- From: David Woolley <david@djwhome.demon.co.uk>
- Date: Sun, 4 Feb 2001 13:36:57 +0000 (GMT)
- To: w3c-wai-ig@w3.org
Marti wrote: > > I have used a chat program that implements a server push -(actually flush() > in PHP). The client side only sees the HTML so it works pretty well with > screen readers - the big drawback is that some browser/platform combinations > don't respond to the push. Modern web servers should not react to flush, or should only do so if you take positive steps to de-optimise them. For dynamic content, a modern (HTTP 1.1) server, should either supply a length for the whole response (requires the whole response be available before any is returned) or should should break the response up into chunks, each of which has a defined length.

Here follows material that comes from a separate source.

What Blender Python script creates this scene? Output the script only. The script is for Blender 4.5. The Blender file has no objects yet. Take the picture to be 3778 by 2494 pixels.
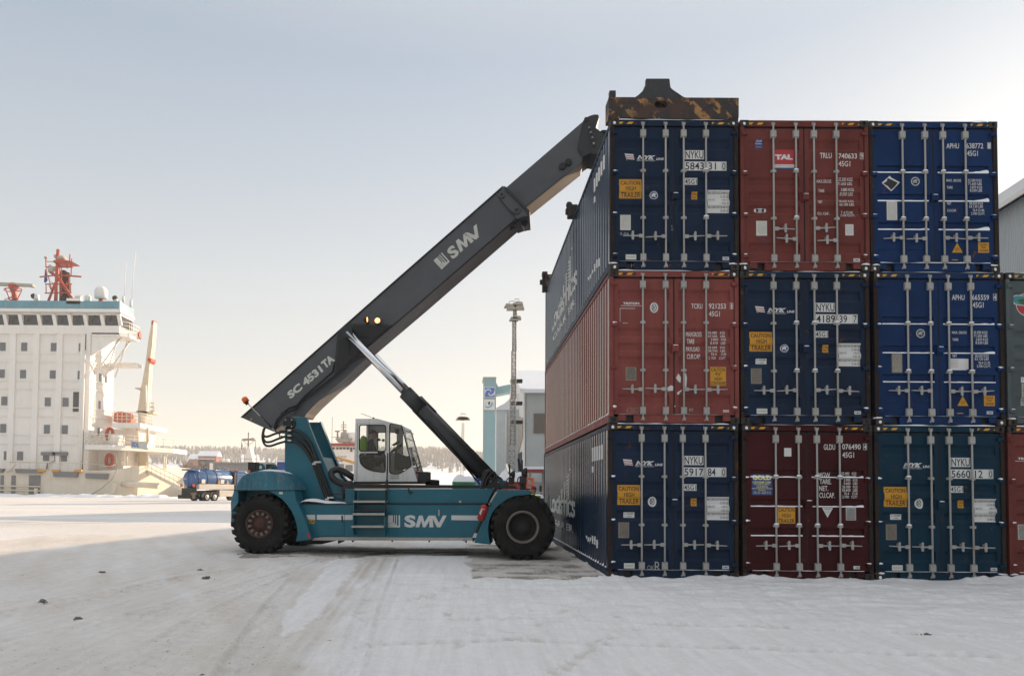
import bpy, bmesh, math, random
import numpy as np
from mathutils import Vector, Matrix, noise as mnoise
from mathutils.geometry import tessellate_polygon
random.seed(7)
rng = np.random.default_rng(5)
R = math.radians
scene = bpy.context.scene
col = scene.collection

# ------------------------------------------------------------------ camera
F_, YAW, PIT, ROL, CX_, CY_ = 2778.74, -3.862e-3, 3.6765e-2, 7.331e-3, 1719.64, 1704.48
CAMP = Vector((0, 0, 1.629))
fw = Vector((math.sin(YAW) * math.cos(PIT), math.cos(YAW) * math.cos(PIT), math.sin(PIT)))
r0 = Vector((math.cos(YAW), -math.sin(YAW), 0))
u0 = r0.cross(fw)
rt = r0 * math.cos(ROL) + u0 * math.sin(ROL)
up = u0 * math.cos(ROL) - r0 * math.sin(ROL)
cd = bpy.data.cameras.new('camera')
cam = bpy.data.objects.new('camera', cd)
col.objects.link(cam)
cam.matrix_world = Matrix(((rt.x, up.x, -fw.x, 0), (rt.y, up.y, -fw.y, 0), (rt.z, up.z, -fw.z, CAMP.z), (0, 0, 0, 1)))
cd.sensor_width = 36
cd.sensor_fit = 'HORIZONTAL'
cd.lens = F_ / 3778 * 36
cd.shift_x = (1889 - CX_) / 3778
cd.shift_y = (CY_ - 1247) / 3778
cd.clip_start = 0.1
cd.clip_end = 12000
scene.camera = cam

# ------------------------------------------------------------------ sky, sun, exposure
SUN_EL, SUN_AZ = 16.5, 46.0
w = bpy.data.worlds.new('World')
scene.world = w
w.use_nodes = True
nt = w.node_tree
bg = nt.nodes['Background']
sky = nt.nodes.new('ShaderNodeTexSky')
sky.sky_type = 'NISHITA'
sky.sun_disc = False
sky.sun_elevation = R(SUN_EL)
sky.sun_rotation = R(SUN_AZ)
sky.air_density = 1.0
sky.dust_density = 1.2
sky.ozone_density = 1.0
hs = nt.nodes.new('ShaderNodeHueSaturation')
hs.inputs['Saturation'].default_value = 0.8
gm = nt.nodes.new('ShaderNodeGamma')
gm.inputs['Gamma'].default_value = 0.29
sc_ = nt.nodes.new('ShaderNodeVectorMath')
sc_.operation = 'MULTIPLY'
sc_.inputs[1].default_value = (2.72, 2.66, 2.58)
nt.links.new(sky.outputs[0], hs.inputs['Color'])
nt.links.new(hs.outputs[0], gm.inputs['Color'])
nt.links.new(gm.outputs[0], sc_.inputs[0])
# brighter sky overhead, out of view, added to lift the ambient fill
tcw = nt.nodes.new('ShaderNodeTexCoord')
sxw = nt.nodes.new('ShaderNodeSeparateXYZ')
nt.links.new(tcw.outputs['Generated'], sxw.inputs[0])
mrw = nt.nodes.new('ShaderNodeMapRange')
mrw.interpolation_type = 'SMOOTHSTEP'
mrw.inputs['From Min'].default_value = 0.5
mrw.inputs['From Max'].default_value = 0.95
mrw.inputs['To Min'].default_value = 1.0
mrw.inputs['To Max'].default_value = 2.15
nt.links.new(sxw.outputs[2], mrw.inputs['Value'])
zenith_fill = nt.nodes.new('ShaderNodeVectorMath')
zenith_fill.operation = 'SCALE'
# warmer low in the haze, bluer higher up
tnt = nt.nodes.new('ShaderNodeValToRGB')
tnt.color_ramp.elements[0].position = 0.0
tnt.color_ramp.elements[0].color = (1.0, .95, .885, 1)
tnt.color_ramp.elements[1].position = 0.26
tnt.color_ramp.elements[1].color = (.90, .915, .925, 1)
td = tnt.color_ramp.elements.new(0.5)
td.color = (.67, .75, .85, 1)
te = tnt.color_ramp.elements.new(0.72)
te.color = (.97, .93, .88, 1)
nt.links.new(sxw.outputs[2], tnt.inputs[0])
tml = nt.nodes.new('ShaderNodeVectorMath')
tml.operation = 'MULTIPLY'
nt.links.new(sc_.outputs[0], tml.inputs[0])
nt.links.new(tnt.outputs[0], tml.inputs[1])
nt.links.new(tml.outputs[0], zenith_fill.inputs[0])
nt.links.new(mrw.outputs[0], zenith_fill.inputs['Scale'])
nt.links.new(zenith_fill.outputs[0], bg.inputs['Color'])
bg.inputs['Strength'].default_value = 0.13
sd = bpy.data.lights.new('sun', 'SUN')
sd.energy = 5.0
sd.angle = R(0.35)
sd.color = (1.0, 0.75, 0.50)
sun = bpy.data.objects.new('sun', sd)
col.objects.link(sun)
sdir = Vector((math.cos(R(SUN_EL)) * math.sin(R(SUN_AZ)), math.cos(R(SUN_EL)) * math.cos(R(SUN_AZ)), math.sin(R(SUN_EL))))
sun.rotation_euler = sdir.to_track_quat('Z', 'Y').to_euler()
sun.location = (40, 40, 40)
vs = scene.view_settings
vs.view_transform = 'Standard'
vs.look = 'None'
vs.gamma = 1
vs.use_curve_mapping = False
vs.exposure = 0.68
scene.cycles.max_bounces = 8
scene.cycles.transparent_max_bounces = 16
scene.cycles.volume_bounces = 1

# ------------------------------------------------------------------ measuring helpers (photo pixel -> real point)
KS = 3778 / 2375

def zs(ox, oy, s):
    return lambda x, y: (ox + x * s, oy + y * s)
S_ = lambda x, y: (x, y)
D_ = lambda x, y: (x * KS, y * KS)
ZS = zs(800, 1500, .38272)
ZF = zs(1250, 1500, .38272)
ZW = zs(1500, 1600, .33160)
ZB = zs(850, 1050, .38272)
ZT = zs(1500, 600, .38272)
ZTOP = zs(2150, 260, .31894)
ZSH = zs(0, 900, .31893)
ZS2 = zs(0, 1350, .35070)
ZTR = zs(600, 1550, .21042)
ZM = zs(1700, 1080, .45918)
ZMID = zs(1130, 1500, .19135)
ZC = zs(1250, 1530, .20408)
ZMI = zs(1780, 1580, .20408)

def ray(p):
    return fw + rt * ((p[0] - CX_) / F_) - up * ((p[1] - CY_) / F_)

def at(p, Y):
    d = ray(p)
    return CAMP + d * (Y / d.y)

def onx(p, X):
    d = ray(p)
    return CAMP + d * (X / d.x)

def gnd(p):
    d = ray(p)
    return CAMP + d * (-CAMP.z / d.z)

# ------------------------------------------------------------------ object helpers
def link(name, data, parent=None, loc=None, rz=0):
    o = bpy.data.objects.new(name, data)
    col.objects.link(o)
    if loc is not None:
        o.location = loc
    if rz:
        o.rotation_euler = (0, 0, rz)
    if parent:
        o.parent = parent
    return o

def tag(o, label=None, cat=None, group=None, kind=None):
    if label: o['label'] = label
    if cat: o['category'] = cat
    if group: o['group'] = group
    if kind: o['kind'] = kind
    return o

def thing(name, label, cat, loc=(0, 0, 0), rz=0, group=None):
    o = link(name, None, None, loc, rz)
    o.empty_display_size = 0.3
    return tag(o, label, cat, group)

def copy_tree(o, parent=None):
    c = o.copy()
    col.objects.link(c)
    c.parent = parent
    for ch in list(o.children):
        copy_tree(ch, c)
    return c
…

Very small chunks are not a good thing, so I wouldn't expect a server to generate them. If you deny the server these mechanisms, it cannot handle pipelined requests, as there is no way for the client to identify where one response ends and the next starts. What you are doing is basically a hack relying on implementation details, not on any defined behaviour for the HTTP protocol. If you want a real push, you must use a protocol that handles the push end to end. For chat, these protocols are decades old, even though the "instant messaging" branding of the feature is new. (Note the technique also requires that tables not be used, or that you restrict yourself to IE5 or better, and use style sheets to force incremental rendering of the table.)